▶ SET PROBLEM: From the records below, copy every line that contains the word "script".

Records from a data collection:
========

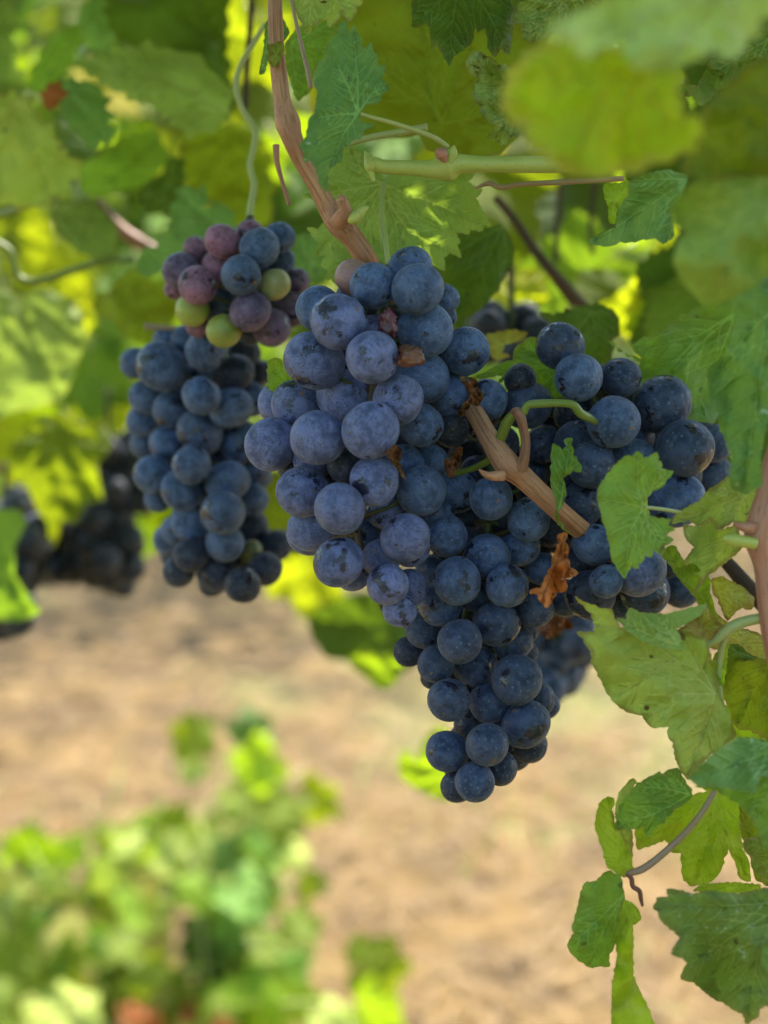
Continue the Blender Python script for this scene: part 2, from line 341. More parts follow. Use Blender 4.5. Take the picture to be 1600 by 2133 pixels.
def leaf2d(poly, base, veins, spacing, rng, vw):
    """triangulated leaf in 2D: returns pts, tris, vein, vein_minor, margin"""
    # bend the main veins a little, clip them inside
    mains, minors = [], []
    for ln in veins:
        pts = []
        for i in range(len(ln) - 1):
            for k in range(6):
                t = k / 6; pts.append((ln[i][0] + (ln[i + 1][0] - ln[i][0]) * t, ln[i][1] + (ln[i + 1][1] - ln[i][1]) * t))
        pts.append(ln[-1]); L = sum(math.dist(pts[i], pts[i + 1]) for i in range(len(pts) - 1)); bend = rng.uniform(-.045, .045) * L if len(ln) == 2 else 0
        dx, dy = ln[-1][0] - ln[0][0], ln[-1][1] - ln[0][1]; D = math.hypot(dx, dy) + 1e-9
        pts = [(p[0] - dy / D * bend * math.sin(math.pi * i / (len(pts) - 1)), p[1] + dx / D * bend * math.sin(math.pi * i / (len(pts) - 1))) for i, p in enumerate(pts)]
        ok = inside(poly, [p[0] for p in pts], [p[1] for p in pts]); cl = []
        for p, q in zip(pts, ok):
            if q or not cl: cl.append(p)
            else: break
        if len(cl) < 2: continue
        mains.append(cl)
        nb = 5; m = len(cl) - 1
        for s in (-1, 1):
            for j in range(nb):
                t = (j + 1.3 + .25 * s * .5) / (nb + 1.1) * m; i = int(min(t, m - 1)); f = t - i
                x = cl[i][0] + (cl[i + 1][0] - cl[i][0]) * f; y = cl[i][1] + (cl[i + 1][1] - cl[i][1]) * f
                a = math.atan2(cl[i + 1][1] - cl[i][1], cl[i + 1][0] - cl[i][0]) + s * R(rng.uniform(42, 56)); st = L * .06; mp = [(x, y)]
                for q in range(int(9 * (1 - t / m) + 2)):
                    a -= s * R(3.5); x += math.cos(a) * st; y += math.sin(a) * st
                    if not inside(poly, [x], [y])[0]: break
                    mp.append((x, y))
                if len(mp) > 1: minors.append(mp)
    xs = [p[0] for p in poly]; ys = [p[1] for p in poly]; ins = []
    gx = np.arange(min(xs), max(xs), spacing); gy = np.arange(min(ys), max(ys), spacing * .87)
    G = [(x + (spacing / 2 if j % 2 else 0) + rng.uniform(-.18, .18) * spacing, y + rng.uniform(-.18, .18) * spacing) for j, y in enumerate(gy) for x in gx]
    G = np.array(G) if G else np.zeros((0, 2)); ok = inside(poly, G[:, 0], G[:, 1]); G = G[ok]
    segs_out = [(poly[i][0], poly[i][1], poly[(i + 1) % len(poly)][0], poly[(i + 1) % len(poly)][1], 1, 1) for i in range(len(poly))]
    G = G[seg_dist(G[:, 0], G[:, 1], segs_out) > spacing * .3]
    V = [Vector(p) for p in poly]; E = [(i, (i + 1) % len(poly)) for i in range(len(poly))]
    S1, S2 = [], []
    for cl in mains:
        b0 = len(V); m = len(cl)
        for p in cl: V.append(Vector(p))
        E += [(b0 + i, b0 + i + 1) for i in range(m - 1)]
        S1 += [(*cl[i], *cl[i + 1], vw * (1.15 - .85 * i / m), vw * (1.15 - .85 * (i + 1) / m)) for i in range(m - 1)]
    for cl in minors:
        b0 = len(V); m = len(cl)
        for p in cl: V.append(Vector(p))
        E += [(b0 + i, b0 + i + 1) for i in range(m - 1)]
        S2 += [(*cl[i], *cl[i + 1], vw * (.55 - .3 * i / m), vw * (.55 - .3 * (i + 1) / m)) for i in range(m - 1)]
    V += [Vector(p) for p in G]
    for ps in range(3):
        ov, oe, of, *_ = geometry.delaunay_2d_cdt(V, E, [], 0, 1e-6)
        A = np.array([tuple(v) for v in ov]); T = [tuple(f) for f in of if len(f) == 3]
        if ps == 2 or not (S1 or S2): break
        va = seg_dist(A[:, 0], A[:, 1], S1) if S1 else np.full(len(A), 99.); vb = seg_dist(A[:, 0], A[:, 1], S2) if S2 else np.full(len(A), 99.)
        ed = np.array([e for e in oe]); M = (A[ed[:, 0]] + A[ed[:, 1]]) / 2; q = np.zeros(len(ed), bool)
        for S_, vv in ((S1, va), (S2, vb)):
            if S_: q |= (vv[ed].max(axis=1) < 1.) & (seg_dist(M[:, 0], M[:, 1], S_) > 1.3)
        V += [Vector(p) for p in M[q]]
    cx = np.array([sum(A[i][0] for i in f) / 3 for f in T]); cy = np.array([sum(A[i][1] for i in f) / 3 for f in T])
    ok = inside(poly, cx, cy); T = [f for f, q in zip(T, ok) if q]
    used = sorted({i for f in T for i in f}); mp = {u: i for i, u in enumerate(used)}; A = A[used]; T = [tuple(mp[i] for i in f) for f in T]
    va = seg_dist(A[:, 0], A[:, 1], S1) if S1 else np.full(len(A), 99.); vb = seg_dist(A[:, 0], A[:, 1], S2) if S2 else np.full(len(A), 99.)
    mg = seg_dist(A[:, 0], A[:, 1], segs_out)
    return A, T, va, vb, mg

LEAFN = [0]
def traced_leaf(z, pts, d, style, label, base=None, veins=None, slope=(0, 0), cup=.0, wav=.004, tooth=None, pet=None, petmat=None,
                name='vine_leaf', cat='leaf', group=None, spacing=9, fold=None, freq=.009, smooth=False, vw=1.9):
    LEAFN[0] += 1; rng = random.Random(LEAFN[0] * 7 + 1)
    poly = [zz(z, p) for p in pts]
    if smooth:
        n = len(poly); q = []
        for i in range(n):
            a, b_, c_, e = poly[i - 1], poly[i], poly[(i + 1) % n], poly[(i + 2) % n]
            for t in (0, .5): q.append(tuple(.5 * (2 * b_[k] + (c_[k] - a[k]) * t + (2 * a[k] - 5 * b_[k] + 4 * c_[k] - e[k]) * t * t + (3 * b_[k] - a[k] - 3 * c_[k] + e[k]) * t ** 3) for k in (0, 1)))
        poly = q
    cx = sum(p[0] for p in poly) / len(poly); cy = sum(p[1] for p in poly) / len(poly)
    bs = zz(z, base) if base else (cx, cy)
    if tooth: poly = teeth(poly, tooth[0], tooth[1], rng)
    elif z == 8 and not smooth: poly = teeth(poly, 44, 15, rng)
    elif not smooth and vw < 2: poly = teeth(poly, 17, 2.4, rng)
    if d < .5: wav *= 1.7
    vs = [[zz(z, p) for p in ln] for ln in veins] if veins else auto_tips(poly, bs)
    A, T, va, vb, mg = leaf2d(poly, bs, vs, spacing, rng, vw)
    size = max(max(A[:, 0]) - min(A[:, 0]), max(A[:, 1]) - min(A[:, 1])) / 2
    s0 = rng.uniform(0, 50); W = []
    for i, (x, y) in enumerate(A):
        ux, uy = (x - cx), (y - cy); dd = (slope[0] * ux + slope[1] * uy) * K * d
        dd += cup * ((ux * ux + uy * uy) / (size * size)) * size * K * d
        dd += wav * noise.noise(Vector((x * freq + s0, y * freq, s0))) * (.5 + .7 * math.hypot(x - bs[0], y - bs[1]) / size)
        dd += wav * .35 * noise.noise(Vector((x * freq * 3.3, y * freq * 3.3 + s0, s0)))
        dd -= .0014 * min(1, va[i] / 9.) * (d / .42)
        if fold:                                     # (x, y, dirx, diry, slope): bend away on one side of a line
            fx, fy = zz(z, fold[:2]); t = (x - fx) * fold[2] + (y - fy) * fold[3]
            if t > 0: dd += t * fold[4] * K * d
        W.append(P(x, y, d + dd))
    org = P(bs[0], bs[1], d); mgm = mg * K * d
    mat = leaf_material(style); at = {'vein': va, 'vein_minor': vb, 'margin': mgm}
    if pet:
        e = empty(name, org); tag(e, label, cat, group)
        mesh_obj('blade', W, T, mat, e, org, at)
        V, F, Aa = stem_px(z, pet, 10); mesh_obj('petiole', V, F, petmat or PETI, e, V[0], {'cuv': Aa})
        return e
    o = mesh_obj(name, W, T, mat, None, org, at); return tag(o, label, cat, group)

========

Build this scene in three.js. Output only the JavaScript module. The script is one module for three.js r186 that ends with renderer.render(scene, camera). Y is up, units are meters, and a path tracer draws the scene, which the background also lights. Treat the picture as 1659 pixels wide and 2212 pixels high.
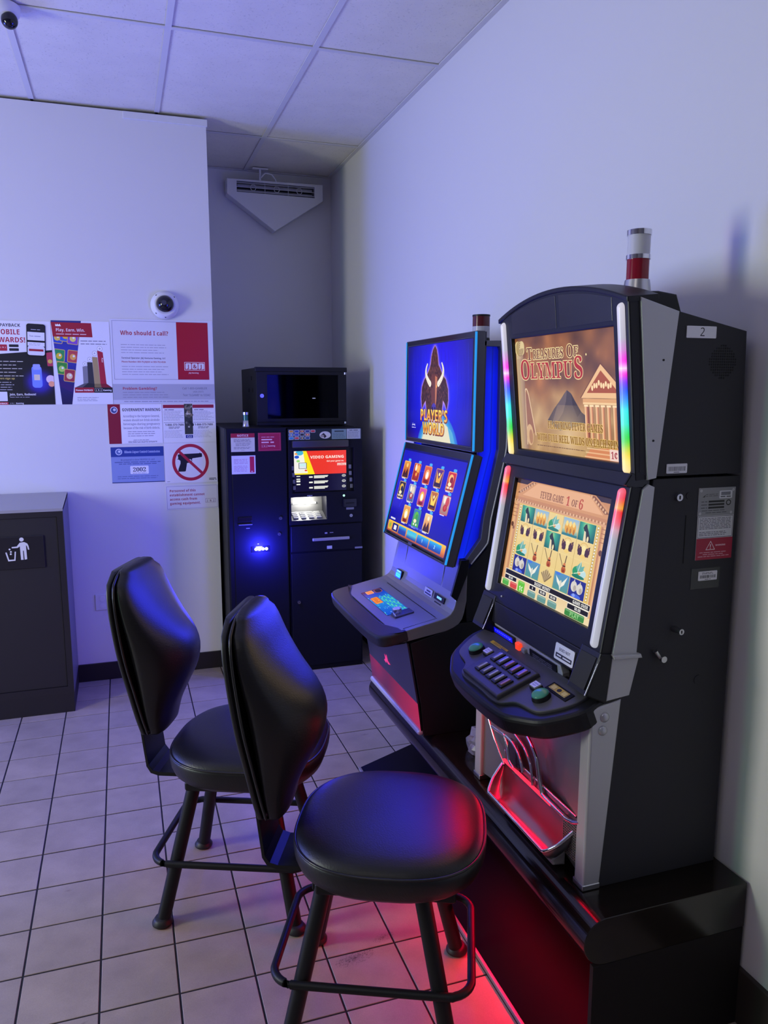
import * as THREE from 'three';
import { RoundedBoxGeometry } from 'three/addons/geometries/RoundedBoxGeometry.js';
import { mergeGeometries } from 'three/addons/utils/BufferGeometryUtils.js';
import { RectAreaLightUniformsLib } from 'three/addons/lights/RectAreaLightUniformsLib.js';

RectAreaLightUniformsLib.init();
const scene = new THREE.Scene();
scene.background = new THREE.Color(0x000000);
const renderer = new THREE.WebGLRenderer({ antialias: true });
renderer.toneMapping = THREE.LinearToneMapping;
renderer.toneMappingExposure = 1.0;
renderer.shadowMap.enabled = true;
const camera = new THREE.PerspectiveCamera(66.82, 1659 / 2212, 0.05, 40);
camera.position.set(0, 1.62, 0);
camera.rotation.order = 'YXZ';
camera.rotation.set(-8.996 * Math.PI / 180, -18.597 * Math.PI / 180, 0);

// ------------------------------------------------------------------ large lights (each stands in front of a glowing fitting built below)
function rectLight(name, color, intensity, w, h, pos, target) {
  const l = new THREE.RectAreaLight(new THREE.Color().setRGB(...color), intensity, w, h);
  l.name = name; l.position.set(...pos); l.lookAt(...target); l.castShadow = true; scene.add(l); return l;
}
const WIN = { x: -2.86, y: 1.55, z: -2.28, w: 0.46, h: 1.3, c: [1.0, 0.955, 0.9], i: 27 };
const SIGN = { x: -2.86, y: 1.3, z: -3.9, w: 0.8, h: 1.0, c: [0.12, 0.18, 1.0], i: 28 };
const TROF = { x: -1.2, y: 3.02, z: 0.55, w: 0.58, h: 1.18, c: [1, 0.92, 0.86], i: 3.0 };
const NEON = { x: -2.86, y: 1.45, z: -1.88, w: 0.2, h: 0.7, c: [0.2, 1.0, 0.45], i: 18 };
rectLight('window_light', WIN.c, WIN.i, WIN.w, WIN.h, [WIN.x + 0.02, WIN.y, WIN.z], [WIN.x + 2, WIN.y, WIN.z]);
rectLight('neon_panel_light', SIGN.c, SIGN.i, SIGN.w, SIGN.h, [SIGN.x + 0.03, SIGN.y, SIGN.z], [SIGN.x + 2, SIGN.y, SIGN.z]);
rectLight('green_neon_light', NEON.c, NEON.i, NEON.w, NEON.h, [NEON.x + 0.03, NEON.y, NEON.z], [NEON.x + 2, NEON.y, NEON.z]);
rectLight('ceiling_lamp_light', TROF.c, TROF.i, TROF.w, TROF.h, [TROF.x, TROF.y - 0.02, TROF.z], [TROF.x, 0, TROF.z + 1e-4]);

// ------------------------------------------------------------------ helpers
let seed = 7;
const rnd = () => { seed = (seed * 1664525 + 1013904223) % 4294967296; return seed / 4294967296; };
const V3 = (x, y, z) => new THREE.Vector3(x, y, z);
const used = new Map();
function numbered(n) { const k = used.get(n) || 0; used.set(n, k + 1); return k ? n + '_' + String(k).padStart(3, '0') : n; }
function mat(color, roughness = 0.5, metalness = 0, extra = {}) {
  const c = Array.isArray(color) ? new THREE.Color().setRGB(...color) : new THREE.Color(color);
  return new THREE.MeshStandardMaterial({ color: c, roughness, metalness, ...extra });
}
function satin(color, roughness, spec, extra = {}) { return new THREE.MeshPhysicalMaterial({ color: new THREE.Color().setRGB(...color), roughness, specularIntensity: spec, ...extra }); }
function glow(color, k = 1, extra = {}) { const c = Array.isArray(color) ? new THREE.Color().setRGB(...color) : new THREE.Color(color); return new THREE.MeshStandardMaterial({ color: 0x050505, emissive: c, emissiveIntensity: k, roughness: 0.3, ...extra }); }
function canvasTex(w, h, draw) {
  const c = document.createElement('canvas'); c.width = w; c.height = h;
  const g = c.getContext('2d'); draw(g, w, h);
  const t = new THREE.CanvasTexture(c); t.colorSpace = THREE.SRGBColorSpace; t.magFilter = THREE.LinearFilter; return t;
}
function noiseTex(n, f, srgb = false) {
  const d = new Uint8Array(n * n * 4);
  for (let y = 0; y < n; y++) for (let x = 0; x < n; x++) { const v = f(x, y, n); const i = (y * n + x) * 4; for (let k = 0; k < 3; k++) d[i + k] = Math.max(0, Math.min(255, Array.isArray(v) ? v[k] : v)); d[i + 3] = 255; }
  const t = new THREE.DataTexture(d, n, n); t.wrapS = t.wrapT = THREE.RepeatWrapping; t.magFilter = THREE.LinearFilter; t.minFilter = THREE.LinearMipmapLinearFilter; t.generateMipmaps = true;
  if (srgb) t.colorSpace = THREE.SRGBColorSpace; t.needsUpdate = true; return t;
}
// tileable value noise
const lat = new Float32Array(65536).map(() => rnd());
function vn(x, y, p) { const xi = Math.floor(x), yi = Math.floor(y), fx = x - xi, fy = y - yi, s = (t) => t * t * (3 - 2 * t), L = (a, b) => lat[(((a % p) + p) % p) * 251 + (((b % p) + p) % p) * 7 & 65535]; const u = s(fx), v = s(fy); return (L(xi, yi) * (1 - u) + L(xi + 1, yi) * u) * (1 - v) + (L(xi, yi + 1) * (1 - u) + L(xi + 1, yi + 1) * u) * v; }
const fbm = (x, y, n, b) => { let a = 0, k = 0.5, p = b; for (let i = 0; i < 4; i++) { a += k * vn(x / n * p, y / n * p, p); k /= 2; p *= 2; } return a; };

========

▶ TASK SOLUTION:
Continue the Blender Python script for this scene: part 2, from line 341. More parts follow. Use Blender 4.5. Take the picture to be 1600 by 2133 pixels.
Build this scene in three.js. Output only the JavaScript module. The script is one module for three.js r186 that ends with renderer.render(scene, camera). Y is up, units are meters, and a path tracer draws the scene, which the background also lights. Treat the picture as 1659 pixels wide and 2212 pixels high.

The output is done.